You may have thought Earth was safe from supernovae, the giant explosions from dying stars. Astronomers are now saying we should think again.
Two teams of scientists reached the same surprising conclusion: a cluster of supernova blasts rained radioactive iron on the Earth. One of them blew up as recently as 0.8 million years ago.
The road to this discovery began in 1999, when scientists took samples from the ocean’s crust, in a layer of rock that formed 2.2 million years ago. A radioactive isotope called iron-60 turned up in the samples. It’s an unstable atom with a short half-life. That means it’s a much younger atom than earthly elements. Had it been around when the planet took shape, it would have degraded long ago. Instead, it must have landed in the crust from outer space.
Until recently, astronomers thought that this iron came from just one nearby supernova from an unknown direction. But the two new studies suggest that, in fact, a string of supernovae went off over the past 10 million years—just a blink of an eye in galactic terms. And two of them were near enough to hit Earth with radioactive particles.
Here’s Daniel Clery, reporting for Science Magazine:
Their analysis suggests that two of those supernovae were close enough and recent enough to have contributed to iron-60 on Earth: the first 2.3 million years ago, the second 0.8 million years later; both about 300 light-years from Earth.
“We may never be able to identify [the individual stars],” comments Neil Gehrels, an astrophysicist at NASA’s Goddard Space Flight Center in Greenbelt, Maryland, “but we can see the regions of intense star formation” where they lived and died.

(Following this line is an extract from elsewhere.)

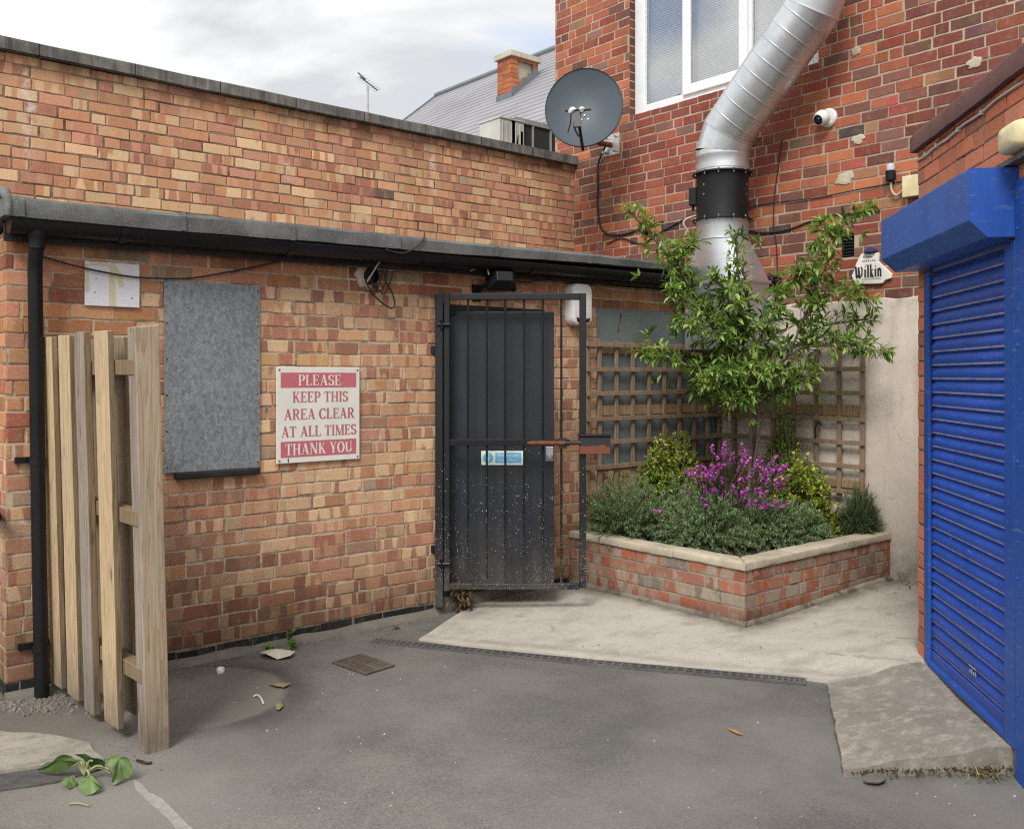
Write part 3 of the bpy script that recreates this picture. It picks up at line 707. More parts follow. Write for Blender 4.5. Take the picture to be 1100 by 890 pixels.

These supernovae weren’t close enough to incinerate life on Earth. But all that iron in the air may have changed the planet’s climate. The timing of the explosions happens to correspond to the transition into the Pleistocene epoch , the icy glacial period dominated by mastodons, mammoths, and saber-toothed cats. It’s possible that the radioactive particles in the atmosphere could have seeded clouds—thereby increasing cloud cover—and contributed to the ice ages of the Pleistocene.
To sort out exactly where in the galaxy the explosions came from, it might take new missions to the moon. Since Earth’s moon has no atmosphere, particles from supernovae could still be positioned exactly as they were when they first fell. Astrophysicists could use iron-60 samples from the moon to point the way to their source.